Copy, exactly as written, the lines that begin at the one containing "Model this scene" and end at the one containing "rad = math.radians". Skip any pictures in the data below.

--- START OF Records for processing ---

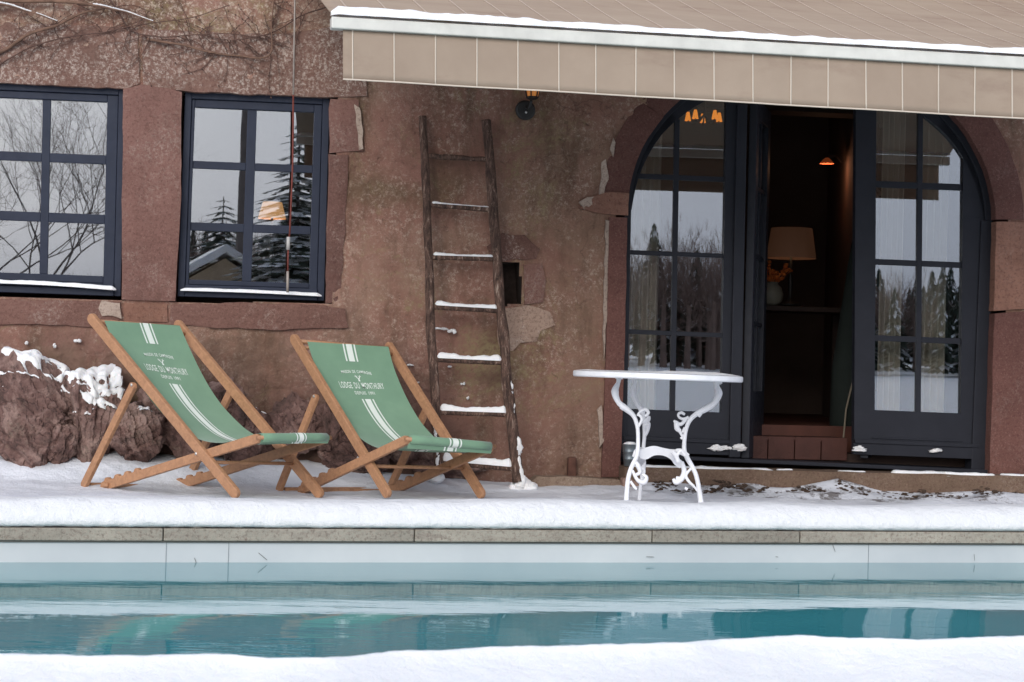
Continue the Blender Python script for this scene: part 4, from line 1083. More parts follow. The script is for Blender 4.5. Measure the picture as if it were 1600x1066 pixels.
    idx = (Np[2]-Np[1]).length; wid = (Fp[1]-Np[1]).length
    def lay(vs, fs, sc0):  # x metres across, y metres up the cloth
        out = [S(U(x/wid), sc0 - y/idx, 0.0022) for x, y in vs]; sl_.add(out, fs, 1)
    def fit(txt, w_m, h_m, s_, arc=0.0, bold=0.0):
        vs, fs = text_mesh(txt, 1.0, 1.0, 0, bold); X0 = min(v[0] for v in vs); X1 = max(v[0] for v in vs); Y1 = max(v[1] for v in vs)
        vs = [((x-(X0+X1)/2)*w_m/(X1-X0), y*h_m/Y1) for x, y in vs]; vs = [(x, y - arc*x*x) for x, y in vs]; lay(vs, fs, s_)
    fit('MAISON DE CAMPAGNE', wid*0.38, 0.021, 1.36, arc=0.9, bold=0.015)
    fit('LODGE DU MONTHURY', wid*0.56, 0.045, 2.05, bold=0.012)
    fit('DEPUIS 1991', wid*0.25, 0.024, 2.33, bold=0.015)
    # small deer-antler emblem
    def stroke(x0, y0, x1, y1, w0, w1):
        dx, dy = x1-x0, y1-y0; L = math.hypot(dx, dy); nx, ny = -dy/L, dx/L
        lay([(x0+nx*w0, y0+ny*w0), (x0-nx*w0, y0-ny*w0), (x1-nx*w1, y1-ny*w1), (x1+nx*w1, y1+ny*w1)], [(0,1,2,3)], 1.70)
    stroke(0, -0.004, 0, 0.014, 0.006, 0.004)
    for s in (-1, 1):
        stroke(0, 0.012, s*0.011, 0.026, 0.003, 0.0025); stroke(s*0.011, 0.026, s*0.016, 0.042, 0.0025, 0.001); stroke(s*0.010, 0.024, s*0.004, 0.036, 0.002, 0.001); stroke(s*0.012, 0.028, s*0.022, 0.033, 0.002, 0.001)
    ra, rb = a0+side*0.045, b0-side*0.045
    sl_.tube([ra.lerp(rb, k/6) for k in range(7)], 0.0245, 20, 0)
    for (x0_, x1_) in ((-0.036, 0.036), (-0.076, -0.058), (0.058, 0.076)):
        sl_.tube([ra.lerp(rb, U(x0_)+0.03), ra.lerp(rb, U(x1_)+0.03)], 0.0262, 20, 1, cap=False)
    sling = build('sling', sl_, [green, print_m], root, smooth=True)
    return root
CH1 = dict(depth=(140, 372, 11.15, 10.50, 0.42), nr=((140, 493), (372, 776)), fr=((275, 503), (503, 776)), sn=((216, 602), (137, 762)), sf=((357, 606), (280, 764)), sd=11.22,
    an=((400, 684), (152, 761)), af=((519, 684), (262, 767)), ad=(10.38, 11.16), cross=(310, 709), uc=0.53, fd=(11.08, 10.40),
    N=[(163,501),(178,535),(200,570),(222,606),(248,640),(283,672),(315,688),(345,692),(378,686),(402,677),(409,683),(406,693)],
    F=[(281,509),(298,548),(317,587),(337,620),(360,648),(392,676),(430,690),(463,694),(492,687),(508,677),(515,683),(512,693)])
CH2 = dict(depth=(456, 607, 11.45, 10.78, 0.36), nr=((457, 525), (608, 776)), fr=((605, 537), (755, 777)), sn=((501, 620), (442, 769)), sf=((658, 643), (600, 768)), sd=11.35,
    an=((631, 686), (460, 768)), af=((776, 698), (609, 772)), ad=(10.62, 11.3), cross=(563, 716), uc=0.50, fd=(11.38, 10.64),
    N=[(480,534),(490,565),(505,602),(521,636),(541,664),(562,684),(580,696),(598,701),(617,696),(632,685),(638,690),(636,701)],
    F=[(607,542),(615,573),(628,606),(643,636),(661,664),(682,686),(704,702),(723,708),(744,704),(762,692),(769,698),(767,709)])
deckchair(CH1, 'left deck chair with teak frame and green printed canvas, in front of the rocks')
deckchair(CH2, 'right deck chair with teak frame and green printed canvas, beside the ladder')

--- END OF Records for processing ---
--- START OF Records for processing ---

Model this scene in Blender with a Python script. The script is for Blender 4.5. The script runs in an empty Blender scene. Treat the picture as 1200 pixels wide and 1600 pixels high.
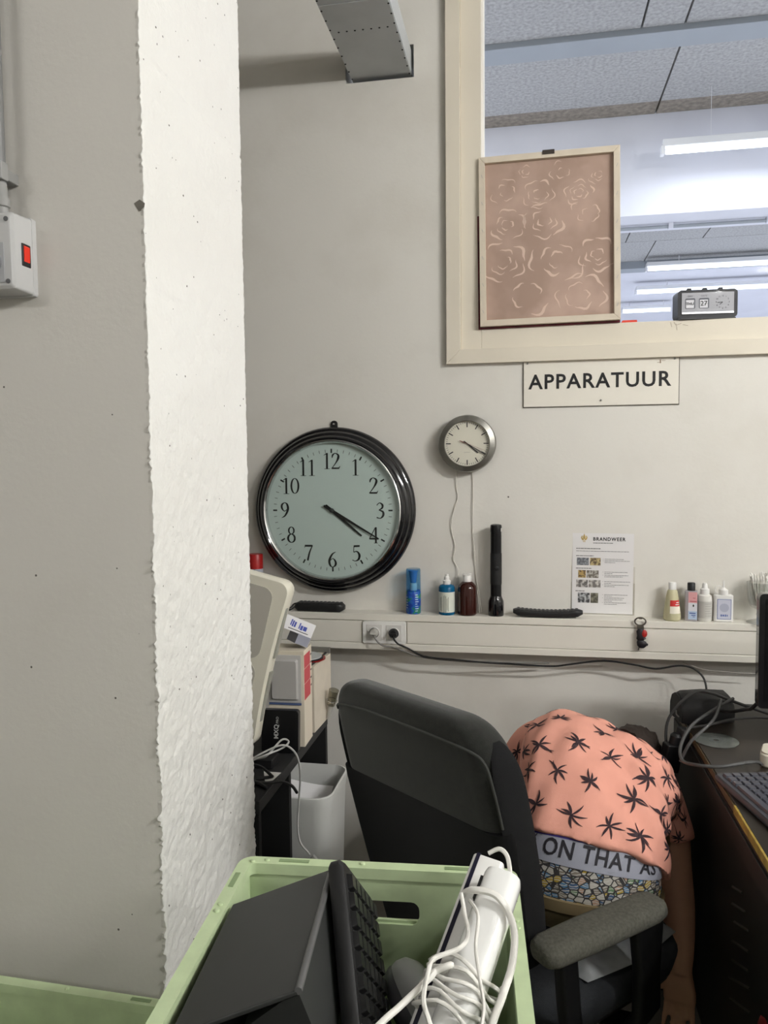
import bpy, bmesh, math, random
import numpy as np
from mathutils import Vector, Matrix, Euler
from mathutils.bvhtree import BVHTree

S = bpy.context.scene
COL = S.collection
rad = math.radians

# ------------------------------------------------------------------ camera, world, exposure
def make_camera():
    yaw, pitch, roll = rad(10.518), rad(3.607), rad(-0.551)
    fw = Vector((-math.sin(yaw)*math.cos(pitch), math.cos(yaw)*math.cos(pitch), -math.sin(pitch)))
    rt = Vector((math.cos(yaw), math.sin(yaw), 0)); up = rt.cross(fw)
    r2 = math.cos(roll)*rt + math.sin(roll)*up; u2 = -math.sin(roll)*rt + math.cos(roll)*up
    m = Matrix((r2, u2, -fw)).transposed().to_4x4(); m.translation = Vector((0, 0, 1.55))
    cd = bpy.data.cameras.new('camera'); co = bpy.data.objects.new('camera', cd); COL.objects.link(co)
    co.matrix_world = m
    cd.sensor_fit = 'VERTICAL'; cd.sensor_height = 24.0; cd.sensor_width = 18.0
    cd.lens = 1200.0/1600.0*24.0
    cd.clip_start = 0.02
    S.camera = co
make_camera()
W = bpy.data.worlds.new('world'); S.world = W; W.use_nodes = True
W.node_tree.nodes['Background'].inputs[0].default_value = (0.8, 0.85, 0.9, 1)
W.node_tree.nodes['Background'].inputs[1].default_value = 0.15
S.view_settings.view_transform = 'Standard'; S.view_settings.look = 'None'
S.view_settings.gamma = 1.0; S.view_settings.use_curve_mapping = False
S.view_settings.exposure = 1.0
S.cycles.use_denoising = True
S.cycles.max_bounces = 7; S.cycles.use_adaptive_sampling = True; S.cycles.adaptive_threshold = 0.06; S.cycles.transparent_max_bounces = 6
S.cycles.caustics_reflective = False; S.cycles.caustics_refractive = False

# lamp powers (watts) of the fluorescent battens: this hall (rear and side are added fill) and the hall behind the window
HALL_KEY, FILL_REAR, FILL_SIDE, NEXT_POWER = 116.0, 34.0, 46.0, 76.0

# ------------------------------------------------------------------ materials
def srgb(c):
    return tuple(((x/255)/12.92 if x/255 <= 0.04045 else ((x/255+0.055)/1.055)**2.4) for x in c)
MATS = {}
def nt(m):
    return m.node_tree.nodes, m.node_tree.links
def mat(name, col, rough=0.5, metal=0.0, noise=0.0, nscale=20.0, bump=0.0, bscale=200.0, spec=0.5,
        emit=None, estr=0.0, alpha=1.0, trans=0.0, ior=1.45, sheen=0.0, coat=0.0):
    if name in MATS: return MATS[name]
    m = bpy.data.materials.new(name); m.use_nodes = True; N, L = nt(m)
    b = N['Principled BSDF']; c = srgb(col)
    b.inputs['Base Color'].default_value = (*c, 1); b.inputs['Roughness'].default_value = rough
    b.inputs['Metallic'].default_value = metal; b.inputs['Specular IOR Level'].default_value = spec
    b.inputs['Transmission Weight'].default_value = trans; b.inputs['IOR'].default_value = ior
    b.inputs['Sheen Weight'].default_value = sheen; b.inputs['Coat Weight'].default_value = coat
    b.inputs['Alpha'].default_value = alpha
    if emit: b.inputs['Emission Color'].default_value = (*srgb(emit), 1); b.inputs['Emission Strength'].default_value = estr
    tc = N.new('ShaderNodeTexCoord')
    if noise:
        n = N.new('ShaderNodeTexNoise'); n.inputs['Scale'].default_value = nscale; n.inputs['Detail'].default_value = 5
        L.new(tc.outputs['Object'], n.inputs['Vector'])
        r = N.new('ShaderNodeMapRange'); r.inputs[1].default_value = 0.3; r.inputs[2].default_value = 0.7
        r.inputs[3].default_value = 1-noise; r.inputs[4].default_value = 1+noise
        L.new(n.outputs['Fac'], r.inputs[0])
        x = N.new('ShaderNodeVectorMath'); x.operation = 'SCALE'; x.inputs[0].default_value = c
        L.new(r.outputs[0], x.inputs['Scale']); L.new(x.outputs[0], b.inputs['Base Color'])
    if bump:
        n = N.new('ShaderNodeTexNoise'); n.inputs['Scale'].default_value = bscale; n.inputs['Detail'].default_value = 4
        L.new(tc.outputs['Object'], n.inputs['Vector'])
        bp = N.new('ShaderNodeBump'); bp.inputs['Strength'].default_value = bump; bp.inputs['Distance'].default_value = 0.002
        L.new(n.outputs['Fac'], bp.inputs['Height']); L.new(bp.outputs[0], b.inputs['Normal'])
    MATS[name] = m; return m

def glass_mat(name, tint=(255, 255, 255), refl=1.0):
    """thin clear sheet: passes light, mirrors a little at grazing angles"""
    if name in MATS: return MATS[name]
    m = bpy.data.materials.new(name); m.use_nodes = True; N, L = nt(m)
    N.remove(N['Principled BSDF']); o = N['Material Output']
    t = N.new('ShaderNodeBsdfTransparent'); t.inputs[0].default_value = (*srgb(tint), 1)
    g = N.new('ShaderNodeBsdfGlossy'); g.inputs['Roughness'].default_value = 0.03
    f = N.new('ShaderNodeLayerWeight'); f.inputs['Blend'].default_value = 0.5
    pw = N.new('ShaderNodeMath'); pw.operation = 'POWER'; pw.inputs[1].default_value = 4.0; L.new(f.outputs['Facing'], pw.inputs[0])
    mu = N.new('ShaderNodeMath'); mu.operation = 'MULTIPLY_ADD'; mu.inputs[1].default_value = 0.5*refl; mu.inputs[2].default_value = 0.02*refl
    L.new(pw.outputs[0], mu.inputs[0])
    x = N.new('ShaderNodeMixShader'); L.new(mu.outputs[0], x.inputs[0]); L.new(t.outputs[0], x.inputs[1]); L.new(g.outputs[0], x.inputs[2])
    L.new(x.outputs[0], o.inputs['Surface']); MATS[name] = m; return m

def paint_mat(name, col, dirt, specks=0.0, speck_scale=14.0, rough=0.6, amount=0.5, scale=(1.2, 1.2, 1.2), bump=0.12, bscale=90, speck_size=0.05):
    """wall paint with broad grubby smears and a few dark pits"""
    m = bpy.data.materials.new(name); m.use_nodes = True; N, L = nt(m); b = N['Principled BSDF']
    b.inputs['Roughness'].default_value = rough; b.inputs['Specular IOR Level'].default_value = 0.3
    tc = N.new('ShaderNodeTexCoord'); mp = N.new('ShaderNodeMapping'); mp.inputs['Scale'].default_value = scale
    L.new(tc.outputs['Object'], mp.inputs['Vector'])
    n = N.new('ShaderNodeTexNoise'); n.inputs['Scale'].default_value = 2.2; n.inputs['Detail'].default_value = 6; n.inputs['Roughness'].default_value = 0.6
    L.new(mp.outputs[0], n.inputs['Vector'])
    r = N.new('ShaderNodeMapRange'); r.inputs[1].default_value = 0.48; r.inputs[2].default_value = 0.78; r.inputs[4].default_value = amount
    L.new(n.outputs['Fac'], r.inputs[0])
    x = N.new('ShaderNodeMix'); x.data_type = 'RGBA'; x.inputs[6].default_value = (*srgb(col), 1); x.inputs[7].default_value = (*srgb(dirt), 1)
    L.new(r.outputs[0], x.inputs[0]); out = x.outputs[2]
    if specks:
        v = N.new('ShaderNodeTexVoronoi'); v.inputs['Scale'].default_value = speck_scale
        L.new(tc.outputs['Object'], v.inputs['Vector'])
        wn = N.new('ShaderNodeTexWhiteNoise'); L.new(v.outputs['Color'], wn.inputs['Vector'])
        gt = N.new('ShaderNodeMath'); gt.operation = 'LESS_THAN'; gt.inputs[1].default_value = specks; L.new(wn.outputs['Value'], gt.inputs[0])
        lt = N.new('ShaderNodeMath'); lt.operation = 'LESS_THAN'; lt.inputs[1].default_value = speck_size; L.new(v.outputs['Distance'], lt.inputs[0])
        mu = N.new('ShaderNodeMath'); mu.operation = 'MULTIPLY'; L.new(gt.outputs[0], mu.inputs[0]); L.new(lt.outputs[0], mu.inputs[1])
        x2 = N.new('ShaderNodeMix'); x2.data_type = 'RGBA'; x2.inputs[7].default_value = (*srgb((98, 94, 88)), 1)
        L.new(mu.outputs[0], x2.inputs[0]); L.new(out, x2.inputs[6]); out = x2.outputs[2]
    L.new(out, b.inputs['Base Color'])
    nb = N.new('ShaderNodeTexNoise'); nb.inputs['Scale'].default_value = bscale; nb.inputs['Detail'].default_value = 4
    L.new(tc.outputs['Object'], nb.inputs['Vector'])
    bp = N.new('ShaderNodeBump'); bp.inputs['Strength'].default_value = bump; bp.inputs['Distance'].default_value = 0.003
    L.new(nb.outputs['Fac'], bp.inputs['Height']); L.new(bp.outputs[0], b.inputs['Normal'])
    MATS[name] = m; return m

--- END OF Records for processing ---

Task solution —
Model this scene in Blender with a Python script. The script is for Blender 4.5. The script runs in an empty Blender scene. Treat the picture as 1200 pixels wide and 1600 pixels high.
import bpy, bmesh, math, random
import numpy as np
from mathutils import Vector, Matrix, Euler
from mathutils.bvhtree import BVHTree

S = bpy.context.scene
COL = S.collection
rad = math.radians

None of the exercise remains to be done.